### [What to produce]
Write out, word for word, the first line of the data below and every line after it through the one containing "EYE, FPX, HY = 1.45, 1200.0, 778.0".

### [Supplied data]
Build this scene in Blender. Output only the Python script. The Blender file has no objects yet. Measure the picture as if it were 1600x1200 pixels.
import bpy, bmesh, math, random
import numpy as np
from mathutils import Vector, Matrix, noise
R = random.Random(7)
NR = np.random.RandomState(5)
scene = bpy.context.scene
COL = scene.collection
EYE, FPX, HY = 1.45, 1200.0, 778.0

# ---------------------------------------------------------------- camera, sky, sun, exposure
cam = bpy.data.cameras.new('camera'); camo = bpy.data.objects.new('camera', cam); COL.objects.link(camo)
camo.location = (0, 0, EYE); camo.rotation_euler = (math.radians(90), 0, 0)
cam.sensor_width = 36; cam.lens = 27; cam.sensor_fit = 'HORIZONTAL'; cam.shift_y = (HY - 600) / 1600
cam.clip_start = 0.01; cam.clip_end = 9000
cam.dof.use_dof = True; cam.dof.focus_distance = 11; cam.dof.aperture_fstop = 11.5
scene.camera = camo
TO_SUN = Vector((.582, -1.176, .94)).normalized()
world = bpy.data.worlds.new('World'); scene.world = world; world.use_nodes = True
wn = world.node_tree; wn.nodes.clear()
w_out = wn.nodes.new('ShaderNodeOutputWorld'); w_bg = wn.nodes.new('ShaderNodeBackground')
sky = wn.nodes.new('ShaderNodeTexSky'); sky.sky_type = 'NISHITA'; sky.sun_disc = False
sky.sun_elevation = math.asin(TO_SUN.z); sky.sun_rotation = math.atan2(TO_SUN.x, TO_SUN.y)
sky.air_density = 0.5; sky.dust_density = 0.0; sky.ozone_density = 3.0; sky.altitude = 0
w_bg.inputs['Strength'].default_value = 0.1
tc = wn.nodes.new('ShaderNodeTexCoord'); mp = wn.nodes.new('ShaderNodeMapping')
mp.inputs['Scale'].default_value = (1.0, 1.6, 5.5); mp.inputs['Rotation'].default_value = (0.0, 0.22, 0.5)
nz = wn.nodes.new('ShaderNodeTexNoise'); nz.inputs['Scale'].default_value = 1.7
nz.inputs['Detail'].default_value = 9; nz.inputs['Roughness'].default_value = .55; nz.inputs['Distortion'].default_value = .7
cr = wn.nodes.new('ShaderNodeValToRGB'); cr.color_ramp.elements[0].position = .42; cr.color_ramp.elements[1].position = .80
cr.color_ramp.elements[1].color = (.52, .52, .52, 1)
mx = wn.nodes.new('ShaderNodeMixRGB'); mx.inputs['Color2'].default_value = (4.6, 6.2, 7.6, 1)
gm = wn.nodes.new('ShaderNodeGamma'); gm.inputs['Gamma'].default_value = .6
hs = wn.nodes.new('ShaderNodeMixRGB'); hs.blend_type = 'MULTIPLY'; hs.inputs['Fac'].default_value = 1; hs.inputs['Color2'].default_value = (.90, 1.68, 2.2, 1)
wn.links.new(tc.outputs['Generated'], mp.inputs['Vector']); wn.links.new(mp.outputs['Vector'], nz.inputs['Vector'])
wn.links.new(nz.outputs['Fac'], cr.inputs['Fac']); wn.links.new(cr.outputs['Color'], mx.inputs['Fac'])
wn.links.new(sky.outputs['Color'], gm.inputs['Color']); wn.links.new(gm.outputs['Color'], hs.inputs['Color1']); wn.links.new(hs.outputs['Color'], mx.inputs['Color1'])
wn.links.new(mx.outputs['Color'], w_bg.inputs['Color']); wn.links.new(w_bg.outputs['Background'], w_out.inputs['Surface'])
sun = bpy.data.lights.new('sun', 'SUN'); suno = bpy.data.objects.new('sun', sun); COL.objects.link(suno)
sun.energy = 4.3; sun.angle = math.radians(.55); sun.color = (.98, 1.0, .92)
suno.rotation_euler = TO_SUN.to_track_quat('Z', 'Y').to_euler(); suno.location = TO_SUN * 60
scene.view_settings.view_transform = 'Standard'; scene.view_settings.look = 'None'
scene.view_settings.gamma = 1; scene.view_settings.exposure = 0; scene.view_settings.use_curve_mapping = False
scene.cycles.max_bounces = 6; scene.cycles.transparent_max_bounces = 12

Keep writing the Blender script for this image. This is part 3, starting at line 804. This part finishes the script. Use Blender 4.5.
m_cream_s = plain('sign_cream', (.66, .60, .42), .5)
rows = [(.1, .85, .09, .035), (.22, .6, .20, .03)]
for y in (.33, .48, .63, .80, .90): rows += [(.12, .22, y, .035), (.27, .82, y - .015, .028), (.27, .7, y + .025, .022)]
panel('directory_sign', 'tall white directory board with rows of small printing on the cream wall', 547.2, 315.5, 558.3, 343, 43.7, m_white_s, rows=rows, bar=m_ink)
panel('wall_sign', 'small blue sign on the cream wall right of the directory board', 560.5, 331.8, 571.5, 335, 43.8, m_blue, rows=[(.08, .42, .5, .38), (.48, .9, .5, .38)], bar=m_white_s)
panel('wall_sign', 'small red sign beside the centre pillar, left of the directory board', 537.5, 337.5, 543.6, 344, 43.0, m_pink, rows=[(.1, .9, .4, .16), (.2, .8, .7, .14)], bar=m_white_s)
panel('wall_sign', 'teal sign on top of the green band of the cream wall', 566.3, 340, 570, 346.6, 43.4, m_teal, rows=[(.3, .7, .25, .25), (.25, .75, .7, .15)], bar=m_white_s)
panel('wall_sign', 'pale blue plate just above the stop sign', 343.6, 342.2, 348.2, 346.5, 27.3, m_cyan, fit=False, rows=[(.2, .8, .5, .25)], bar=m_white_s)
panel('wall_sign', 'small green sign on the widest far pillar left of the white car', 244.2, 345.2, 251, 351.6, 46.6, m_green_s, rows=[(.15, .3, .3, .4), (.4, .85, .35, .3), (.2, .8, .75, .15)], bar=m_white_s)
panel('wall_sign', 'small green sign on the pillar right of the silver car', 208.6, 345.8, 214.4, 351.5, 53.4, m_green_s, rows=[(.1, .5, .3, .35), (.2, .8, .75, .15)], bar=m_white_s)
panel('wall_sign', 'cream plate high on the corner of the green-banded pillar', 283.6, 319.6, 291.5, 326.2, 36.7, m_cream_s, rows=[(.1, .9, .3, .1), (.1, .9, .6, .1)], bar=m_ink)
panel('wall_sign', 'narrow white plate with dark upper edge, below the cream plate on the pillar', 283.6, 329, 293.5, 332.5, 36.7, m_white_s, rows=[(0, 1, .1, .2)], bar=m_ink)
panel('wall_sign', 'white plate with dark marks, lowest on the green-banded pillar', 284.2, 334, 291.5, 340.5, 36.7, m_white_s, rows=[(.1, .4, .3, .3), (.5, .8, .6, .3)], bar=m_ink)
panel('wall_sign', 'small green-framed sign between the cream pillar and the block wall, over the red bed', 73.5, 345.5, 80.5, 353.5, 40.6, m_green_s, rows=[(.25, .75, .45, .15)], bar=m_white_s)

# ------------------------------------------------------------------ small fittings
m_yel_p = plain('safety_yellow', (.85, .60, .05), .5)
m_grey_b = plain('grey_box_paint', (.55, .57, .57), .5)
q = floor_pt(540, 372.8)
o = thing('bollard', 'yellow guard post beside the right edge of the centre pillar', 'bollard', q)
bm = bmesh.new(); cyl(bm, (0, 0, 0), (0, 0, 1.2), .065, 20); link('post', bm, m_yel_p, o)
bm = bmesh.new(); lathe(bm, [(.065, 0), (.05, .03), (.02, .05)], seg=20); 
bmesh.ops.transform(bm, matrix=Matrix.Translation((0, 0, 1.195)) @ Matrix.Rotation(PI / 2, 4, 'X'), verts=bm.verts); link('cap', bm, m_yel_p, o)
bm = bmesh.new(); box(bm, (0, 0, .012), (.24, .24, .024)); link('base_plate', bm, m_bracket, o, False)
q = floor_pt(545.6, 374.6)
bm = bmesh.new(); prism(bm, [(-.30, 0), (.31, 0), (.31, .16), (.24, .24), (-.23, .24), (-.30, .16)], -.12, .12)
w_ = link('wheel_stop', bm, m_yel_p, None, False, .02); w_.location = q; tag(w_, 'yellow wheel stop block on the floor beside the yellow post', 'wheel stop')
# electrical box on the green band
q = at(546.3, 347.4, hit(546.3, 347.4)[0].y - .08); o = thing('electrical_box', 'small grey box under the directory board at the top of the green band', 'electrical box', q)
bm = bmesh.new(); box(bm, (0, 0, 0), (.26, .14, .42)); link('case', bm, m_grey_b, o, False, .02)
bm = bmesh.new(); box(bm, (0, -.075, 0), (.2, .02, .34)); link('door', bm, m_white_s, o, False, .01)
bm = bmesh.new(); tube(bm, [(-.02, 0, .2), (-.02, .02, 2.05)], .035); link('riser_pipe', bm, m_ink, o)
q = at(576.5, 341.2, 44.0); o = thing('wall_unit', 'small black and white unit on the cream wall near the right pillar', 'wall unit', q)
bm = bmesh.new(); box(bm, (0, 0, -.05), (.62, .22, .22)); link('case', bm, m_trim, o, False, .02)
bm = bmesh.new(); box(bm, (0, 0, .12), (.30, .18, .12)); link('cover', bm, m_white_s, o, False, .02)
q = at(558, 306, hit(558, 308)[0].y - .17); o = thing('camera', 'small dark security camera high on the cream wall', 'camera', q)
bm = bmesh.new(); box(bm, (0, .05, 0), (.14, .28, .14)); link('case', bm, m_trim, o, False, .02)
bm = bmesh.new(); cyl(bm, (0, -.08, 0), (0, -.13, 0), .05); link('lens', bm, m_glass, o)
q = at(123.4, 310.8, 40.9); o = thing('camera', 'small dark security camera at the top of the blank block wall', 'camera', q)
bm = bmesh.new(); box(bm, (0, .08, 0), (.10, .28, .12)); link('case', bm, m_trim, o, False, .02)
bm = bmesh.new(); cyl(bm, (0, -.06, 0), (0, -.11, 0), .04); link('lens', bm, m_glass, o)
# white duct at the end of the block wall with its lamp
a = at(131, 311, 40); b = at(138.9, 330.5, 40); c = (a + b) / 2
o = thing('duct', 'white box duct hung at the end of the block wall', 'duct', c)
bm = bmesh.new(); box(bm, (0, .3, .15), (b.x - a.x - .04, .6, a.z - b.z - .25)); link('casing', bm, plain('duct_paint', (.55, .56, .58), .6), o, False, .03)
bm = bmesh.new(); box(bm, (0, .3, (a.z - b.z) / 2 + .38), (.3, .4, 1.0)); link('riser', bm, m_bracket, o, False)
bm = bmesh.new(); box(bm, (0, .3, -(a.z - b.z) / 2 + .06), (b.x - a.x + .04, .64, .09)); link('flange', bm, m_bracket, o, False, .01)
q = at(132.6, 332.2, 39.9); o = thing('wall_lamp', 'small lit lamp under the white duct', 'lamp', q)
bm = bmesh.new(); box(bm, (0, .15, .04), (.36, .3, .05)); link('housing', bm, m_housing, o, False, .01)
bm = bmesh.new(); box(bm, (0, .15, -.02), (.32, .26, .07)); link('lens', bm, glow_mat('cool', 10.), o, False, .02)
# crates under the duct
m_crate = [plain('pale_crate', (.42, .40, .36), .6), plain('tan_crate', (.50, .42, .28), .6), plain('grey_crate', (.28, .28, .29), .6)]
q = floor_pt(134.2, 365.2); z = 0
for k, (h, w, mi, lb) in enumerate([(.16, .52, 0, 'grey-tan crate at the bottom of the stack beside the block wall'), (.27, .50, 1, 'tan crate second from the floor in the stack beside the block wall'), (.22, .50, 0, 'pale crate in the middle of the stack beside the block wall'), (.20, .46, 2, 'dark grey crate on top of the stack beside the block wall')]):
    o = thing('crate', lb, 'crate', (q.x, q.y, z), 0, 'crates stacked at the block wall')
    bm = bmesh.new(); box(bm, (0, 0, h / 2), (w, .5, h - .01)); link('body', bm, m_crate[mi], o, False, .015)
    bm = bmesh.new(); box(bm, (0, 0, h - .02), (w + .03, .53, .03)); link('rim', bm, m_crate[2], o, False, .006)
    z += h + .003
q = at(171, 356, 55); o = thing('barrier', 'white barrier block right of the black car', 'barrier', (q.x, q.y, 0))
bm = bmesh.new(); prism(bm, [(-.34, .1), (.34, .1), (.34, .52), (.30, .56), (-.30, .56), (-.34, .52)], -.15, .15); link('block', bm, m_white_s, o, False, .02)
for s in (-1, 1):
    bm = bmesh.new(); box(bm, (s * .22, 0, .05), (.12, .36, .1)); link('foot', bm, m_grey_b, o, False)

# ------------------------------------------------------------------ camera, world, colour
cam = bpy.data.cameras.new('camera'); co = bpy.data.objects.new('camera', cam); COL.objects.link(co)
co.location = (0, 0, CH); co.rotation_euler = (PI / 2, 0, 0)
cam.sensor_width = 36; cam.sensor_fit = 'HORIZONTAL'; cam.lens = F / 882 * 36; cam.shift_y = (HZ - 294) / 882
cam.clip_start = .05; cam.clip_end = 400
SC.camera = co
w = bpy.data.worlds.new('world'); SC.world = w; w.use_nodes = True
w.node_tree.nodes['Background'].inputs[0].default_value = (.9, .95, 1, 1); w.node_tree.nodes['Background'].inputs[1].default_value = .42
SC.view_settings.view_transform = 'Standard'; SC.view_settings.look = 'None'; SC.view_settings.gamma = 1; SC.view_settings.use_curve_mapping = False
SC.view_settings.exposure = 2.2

### [Reply to the task]
Build this scene in Blender. Output only the Python script. The Blender file has no objects yet. Measure the picture as if it were 1600x1200 pixels.
import bpy, bmesh, math, random
import numpy as np
from mathutils import Vector, Matrix, noise
R = random.Random(7)
NR = np.random.RandomState(5)
scene = bpy.context.scene
COL = scene.collection
EYE, FPX, HY = 1.45, 1200.0, 778.0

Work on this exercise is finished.